**TASK:** Set down, exactly as they appear, the lines from the line holding "Keep writing the" through the line holding "mb.add(V.reshape(-1, 3), F, col, mat)", inclusive; output nothing outside that range.

— begin PROVIDED INFORMATION —

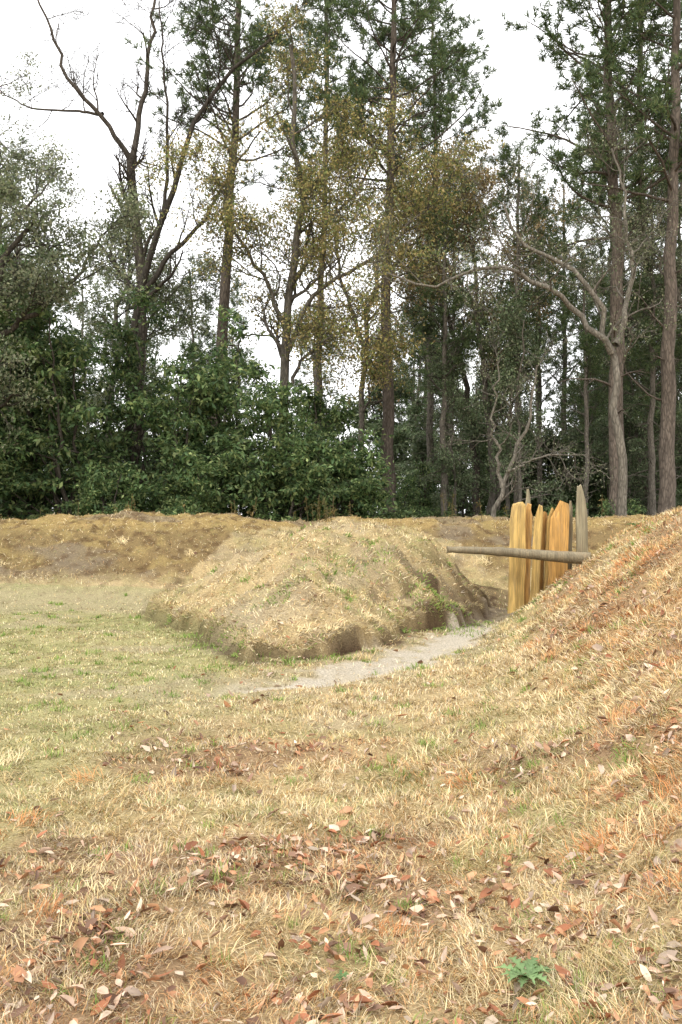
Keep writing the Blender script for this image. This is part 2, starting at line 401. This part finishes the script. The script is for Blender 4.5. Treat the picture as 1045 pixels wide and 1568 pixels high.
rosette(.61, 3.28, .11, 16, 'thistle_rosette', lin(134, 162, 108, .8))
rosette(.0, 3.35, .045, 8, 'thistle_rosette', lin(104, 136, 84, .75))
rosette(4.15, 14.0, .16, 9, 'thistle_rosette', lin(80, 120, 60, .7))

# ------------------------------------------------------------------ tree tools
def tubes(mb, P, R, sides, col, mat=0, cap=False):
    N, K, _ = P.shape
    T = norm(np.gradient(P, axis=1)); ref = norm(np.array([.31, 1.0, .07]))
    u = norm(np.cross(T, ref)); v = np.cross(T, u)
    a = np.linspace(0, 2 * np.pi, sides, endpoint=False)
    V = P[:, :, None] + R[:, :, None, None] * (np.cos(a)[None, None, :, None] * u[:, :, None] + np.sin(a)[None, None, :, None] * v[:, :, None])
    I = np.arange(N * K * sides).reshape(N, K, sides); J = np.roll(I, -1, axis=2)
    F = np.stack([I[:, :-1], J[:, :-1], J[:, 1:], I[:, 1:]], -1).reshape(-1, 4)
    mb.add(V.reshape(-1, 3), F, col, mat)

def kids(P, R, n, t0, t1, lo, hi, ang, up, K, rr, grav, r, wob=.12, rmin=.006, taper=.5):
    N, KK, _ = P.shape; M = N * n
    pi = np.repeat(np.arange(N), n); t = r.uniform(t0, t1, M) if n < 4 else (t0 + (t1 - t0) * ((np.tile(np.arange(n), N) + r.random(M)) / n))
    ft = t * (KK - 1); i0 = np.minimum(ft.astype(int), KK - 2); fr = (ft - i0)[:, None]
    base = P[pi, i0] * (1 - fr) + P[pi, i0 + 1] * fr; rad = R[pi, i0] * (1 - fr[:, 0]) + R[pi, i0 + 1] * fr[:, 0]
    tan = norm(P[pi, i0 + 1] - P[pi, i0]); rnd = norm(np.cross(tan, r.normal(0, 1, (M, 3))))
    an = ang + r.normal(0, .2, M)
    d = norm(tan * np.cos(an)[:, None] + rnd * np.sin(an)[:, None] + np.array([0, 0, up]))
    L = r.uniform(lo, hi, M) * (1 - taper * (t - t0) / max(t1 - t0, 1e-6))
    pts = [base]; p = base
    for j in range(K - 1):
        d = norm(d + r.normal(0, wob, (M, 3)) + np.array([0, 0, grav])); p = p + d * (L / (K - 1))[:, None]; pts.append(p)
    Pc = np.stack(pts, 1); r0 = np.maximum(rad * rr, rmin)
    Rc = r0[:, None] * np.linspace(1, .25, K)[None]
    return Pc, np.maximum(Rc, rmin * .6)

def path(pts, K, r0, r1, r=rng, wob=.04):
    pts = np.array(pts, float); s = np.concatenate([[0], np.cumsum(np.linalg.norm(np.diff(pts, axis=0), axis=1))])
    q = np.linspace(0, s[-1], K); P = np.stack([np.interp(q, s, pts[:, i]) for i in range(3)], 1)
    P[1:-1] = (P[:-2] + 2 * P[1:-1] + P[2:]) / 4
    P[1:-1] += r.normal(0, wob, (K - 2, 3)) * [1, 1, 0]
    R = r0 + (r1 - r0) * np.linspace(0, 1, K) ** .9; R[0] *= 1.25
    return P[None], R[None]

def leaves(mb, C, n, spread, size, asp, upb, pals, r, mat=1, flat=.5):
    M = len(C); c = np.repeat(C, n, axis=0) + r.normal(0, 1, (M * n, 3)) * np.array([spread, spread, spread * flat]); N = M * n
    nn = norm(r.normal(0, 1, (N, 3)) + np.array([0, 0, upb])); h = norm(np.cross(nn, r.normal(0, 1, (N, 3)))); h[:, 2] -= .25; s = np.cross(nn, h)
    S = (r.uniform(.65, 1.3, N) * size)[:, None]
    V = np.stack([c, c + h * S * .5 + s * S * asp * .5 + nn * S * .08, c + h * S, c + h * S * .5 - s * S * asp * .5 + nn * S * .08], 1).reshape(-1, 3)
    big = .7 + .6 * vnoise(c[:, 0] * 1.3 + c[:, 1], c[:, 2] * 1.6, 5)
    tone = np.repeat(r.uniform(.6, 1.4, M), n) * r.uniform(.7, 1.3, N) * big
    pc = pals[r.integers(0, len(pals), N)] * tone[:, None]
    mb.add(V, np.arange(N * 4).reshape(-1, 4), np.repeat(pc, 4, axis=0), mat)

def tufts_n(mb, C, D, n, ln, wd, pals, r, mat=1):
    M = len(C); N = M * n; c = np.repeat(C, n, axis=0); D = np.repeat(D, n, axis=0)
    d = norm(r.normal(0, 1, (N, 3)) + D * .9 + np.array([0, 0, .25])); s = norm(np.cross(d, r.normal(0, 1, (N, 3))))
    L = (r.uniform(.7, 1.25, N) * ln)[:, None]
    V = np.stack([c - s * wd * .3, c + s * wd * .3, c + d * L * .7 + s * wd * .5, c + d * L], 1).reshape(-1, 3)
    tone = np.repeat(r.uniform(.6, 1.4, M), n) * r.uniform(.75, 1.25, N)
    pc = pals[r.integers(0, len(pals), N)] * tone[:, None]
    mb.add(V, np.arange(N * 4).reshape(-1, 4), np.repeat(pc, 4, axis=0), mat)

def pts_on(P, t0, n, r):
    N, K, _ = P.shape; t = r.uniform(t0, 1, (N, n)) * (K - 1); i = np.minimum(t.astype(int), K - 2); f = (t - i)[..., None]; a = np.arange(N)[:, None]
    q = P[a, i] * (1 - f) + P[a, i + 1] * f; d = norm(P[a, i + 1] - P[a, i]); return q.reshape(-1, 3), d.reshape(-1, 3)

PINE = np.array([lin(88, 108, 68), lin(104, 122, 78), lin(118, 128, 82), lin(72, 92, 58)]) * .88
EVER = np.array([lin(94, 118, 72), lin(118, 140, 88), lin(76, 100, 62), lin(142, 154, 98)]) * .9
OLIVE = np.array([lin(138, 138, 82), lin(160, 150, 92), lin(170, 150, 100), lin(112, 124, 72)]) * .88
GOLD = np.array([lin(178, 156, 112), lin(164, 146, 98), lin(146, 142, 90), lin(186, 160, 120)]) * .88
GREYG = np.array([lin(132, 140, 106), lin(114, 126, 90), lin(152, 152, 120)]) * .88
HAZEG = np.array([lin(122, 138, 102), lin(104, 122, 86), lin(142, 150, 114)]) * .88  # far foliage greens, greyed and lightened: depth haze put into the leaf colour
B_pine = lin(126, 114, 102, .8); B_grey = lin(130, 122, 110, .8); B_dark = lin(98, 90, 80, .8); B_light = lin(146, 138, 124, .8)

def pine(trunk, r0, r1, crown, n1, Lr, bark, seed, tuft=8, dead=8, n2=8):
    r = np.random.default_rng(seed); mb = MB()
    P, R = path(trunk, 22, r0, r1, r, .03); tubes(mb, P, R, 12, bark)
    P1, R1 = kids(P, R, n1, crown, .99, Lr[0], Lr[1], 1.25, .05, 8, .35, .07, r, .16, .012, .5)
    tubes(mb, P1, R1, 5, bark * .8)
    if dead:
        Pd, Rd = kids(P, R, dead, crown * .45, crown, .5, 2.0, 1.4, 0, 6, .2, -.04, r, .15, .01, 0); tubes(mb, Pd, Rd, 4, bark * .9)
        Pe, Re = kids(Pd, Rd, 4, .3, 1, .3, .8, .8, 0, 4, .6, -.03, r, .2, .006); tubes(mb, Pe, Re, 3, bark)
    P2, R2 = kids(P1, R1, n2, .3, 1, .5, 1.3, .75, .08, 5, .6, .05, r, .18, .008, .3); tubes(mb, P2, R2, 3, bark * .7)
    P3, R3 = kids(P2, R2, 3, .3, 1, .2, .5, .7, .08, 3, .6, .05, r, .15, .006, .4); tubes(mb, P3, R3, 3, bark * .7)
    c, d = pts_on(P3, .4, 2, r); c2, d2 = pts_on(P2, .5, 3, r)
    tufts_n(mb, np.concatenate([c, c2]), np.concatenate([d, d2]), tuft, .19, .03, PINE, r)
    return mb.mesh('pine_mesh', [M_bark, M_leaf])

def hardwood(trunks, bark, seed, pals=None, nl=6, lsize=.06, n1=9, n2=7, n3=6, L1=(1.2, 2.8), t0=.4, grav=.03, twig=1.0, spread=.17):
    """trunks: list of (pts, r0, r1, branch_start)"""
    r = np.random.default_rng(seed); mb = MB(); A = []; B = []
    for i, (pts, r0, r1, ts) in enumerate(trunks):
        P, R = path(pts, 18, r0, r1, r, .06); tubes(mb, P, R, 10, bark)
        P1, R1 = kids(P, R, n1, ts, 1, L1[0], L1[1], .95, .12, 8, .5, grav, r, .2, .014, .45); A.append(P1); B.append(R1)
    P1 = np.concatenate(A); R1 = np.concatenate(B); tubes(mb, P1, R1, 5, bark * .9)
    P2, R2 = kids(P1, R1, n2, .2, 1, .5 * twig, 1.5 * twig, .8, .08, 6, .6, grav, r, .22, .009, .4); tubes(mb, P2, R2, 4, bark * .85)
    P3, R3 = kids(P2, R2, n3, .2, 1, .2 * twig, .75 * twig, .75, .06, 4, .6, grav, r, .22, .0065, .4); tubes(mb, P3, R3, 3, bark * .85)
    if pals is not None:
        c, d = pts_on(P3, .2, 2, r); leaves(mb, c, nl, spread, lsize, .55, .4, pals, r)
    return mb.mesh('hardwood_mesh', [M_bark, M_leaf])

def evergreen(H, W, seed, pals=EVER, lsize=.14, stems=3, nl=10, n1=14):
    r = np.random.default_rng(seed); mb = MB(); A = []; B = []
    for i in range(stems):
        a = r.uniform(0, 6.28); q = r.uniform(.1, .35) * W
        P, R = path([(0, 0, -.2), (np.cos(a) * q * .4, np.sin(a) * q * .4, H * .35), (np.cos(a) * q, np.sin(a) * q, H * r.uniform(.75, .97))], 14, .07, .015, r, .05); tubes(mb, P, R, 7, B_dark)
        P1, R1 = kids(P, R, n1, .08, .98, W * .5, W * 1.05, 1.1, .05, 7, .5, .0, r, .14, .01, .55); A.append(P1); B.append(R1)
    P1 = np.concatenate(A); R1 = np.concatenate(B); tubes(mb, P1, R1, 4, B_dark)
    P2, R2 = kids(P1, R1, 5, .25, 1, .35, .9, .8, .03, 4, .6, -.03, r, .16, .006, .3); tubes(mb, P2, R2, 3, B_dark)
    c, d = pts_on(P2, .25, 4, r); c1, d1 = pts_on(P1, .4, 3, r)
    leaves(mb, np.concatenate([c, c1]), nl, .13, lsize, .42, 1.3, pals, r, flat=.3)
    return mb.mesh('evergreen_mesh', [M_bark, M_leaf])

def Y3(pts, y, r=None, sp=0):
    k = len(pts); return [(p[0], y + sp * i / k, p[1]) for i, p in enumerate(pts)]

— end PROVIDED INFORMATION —
— begin PROVIDED INFORMATION —

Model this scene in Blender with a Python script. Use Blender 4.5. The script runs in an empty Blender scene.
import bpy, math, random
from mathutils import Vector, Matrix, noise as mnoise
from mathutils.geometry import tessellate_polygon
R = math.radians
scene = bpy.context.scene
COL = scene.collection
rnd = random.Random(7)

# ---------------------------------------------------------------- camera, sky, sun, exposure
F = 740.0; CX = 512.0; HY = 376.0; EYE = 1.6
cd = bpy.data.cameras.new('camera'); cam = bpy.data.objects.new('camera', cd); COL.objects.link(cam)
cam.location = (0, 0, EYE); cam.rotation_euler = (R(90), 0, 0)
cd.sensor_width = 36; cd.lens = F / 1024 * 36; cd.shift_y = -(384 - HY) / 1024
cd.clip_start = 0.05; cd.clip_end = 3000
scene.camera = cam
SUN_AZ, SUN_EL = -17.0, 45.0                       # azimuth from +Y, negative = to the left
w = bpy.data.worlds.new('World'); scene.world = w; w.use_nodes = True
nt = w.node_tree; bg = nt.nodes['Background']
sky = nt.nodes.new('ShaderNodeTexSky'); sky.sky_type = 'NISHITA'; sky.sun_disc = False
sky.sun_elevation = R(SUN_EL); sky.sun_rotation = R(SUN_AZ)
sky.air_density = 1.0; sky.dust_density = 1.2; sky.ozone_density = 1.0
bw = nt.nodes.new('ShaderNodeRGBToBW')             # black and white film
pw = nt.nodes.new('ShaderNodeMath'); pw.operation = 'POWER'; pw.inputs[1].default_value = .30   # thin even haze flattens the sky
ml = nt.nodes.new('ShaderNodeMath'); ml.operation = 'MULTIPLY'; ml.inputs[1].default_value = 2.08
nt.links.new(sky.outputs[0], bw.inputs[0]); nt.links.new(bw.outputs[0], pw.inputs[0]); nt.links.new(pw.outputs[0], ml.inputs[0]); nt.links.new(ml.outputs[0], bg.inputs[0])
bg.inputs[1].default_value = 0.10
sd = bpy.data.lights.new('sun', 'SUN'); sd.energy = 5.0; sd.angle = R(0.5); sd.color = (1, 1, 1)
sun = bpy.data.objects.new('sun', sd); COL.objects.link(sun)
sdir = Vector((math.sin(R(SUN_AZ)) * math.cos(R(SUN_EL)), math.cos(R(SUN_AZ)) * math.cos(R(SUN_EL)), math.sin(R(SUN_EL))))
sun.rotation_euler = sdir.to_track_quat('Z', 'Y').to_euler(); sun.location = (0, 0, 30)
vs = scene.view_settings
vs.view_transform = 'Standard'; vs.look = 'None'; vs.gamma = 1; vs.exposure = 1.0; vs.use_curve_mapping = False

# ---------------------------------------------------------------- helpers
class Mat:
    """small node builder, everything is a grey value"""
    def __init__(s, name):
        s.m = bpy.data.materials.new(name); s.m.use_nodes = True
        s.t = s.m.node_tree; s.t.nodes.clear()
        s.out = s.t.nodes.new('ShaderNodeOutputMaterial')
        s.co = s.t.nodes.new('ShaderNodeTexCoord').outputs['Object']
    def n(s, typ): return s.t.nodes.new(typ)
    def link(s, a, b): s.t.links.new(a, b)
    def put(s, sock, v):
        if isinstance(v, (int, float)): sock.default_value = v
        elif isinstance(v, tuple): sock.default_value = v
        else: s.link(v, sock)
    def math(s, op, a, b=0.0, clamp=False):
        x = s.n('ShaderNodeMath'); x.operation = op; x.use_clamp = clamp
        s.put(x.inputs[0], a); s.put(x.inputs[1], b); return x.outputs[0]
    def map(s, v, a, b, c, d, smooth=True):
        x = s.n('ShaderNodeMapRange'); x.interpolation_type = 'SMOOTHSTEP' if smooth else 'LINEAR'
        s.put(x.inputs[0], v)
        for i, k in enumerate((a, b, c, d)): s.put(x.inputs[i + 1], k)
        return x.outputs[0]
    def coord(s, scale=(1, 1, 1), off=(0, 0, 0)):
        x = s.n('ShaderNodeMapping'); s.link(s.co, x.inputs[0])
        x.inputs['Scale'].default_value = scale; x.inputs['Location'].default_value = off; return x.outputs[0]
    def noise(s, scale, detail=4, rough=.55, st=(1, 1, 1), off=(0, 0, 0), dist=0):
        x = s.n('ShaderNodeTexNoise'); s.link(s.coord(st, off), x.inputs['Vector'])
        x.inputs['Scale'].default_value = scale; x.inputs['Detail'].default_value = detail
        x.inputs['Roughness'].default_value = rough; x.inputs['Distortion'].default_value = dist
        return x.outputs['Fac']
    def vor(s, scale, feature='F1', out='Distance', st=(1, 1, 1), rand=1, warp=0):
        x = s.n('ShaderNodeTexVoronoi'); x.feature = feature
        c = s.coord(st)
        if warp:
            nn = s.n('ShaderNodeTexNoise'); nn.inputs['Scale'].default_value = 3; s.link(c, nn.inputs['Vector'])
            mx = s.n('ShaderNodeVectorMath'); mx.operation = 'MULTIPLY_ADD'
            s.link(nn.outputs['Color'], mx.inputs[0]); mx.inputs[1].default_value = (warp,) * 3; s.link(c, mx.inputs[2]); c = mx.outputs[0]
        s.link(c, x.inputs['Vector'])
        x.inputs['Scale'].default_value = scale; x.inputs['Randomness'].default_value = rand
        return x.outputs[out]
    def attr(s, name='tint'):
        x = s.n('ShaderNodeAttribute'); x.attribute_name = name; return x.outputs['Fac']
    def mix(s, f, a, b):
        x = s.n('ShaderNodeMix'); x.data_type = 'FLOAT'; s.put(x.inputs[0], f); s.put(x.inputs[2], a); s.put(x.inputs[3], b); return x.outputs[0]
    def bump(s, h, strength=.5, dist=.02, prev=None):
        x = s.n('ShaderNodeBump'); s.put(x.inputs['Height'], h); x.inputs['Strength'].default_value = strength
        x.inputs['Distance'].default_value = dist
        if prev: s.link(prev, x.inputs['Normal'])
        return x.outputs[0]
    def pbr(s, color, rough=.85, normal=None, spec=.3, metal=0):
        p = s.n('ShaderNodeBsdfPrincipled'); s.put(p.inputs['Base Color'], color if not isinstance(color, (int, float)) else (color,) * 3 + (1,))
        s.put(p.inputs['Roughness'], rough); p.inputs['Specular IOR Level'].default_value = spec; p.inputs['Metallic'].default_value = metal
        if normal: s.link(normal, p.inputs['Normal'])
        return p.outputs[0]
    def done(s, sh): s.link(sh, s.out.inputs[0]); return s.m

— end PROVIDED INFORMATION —
— begin PROVIDED INFORMATION —

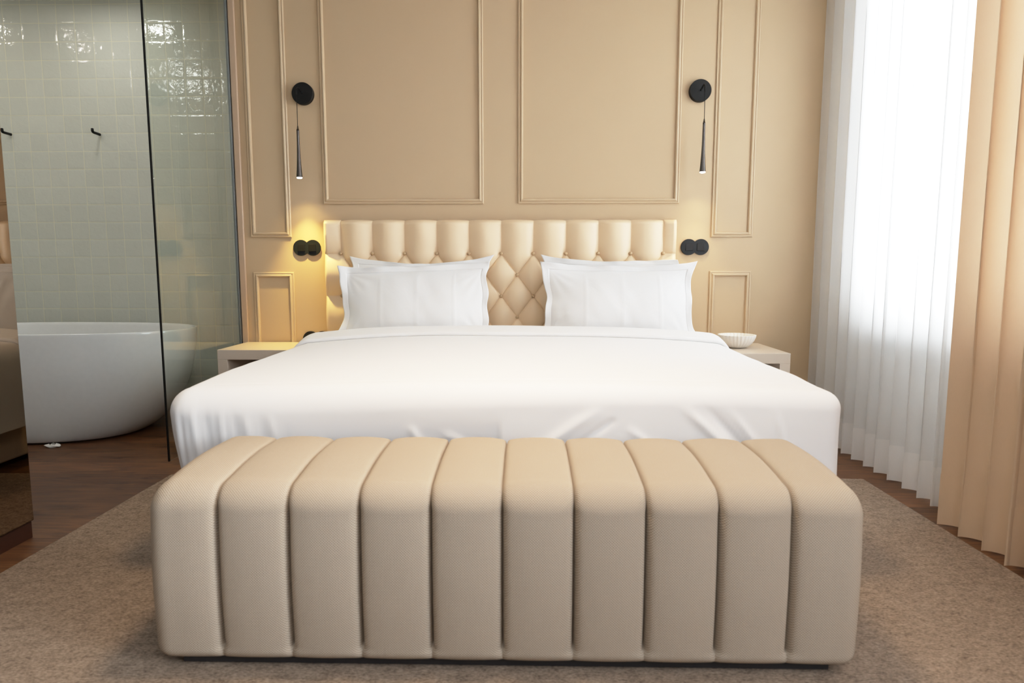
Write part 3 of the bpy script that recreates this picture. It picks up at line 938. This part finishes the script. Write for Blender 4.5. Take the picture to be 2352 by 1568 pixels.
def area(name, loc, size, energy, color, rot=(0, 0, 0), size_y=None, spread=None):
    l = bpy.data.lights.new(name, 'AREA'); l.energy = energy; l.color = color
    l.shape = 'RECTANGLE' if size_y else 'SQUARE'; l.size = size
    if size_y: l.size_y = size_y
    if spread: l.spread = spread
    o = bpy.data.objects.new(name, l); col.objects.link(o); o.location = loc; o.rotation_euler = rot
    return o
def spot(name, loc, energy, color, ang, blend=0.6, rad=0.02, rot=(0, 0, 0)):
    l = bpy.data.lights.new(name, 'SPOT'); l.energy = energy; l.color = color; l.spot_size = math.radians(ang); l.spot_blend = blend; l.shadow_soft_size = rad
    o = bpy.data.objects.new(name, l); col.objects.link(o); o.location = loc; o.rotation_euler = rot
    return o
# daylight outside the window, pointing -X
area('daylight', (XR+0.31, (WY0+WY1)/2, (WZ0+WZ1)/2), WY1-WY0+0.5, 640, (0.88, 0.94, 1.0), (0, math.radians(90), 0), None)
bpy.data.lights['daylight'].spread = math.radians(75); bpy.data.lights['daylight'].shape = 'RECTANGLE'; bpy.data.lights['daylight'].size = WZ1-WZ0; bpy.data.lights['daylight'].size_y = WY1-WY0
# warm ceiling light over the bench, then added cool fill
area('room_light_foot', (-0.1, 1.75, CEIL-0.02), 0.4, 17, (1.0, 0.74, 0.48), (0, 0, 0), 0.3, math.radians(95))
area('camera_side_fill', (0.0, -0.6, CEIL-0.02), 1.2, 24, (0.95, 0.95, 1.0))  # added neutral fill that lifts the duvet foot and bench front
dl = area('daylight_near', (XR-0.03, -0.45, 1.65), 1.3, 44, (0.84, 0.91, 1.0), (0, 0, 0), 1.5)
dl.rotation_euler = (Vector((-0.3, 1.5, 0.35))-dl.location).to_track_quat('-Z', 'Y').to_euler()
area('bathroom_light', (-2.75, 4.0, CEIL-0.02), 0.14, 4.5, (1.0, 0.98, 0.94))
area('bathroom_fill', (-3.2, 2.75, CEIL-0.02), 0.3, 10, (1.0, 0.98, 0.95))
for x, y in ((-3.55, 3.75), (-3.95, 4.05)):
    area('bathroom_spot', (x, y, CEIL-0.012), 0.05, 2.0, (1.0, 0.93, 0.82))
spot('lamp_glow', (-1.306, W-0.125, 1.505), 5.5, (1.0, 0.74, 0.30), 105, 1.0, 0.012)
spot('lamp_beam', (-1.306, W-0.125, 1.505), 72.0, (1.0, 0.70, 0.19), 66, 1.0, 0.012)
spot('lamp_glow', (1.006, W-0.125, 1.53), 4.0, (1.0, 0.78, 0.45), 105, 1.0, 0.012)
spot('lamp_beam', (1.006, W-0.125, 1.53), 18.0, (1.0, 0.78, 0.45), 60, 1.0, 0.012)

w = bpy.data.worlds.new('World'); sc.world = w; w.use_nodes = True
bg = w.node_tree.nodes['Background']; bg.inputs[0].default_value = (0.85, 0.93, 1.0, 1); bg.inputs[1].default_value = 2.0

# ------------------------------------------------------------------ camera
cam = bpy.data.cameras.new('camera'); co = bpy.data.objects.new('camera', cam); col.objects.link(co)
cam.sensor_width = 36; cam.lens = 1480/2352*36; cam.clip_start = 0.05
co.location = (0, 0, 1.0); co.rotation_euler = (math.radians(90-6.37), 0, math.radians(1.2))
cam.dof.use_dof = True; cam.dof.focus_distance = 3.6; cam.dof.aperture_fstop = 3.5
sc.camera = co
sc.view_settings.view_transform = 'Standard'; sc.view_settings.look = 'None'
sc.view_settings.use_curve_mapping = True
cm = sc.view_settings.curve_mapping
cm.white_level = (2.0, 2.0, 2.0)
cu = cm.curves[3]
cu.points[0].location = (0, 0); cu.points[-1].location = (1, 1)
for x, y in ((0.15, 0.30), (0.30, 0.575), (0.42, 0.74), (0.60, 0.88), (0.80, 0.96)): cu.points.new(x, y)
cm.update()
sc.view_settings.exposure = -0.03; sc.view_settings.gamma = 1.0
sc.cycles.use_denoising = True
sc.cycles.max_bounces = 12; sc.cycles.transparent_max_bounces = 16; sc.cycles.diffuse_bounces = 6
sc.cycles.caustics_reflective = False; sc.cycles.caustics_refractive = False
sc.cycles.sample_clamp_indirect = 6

— end PROVIDED INFORMATION —

**EXERCISE RESPONSE:**
Keep writing the Blender script for this image. This is part 2, starting at line 401. This part finishes the script. The script is for Blender 4.5. Treat the picture as 1045 pixels wide and 1568 pixels high.
rosette(.61, 3.28, .11, 16, 'thistle_rosette', lin(134, 162, 108, .8))
rosette(.0, 3.35, .045, 8, 'thistle_rosette', lin(104, 136, 84, .75))
rosette(4.15, 14.0, .16, 9, 'thistle_rosette', lin(80, 120, 60, .7))

# ------------------------------------------------------------------ tree tools
def tubes(mb, P, R, sides, col, mat=0, cap=False):
    N, K, _ = P.shape
    T = norm(np.gradient(P, axis=1)); ref = norm(np.array([.31, 1.0, .07]))
    u = norm(np.cross(T, ref)); v = np.cross(T, u)
    a = np.linspace(0, 2 * np.pi, sides, endpoint=False)
    V = P[:, :, None] + R[:, :, None, None] * (np.cos(a)[None, None, :, None] * u[:, :, None] + np.sin(a)[None, None, :, None] * v[:, :, None])
    I = np.arange(N * K * sides).reshape(N, K, sides); J = np.roll(I, -1, axis=2)
    F = np.stack([I[:, :-1], J[:, :-1], J[:, 1:], I[:, 1:]], -1).reshape(-1, 4)
    mb.add(V.reshape(-1, 3), F, col, mat)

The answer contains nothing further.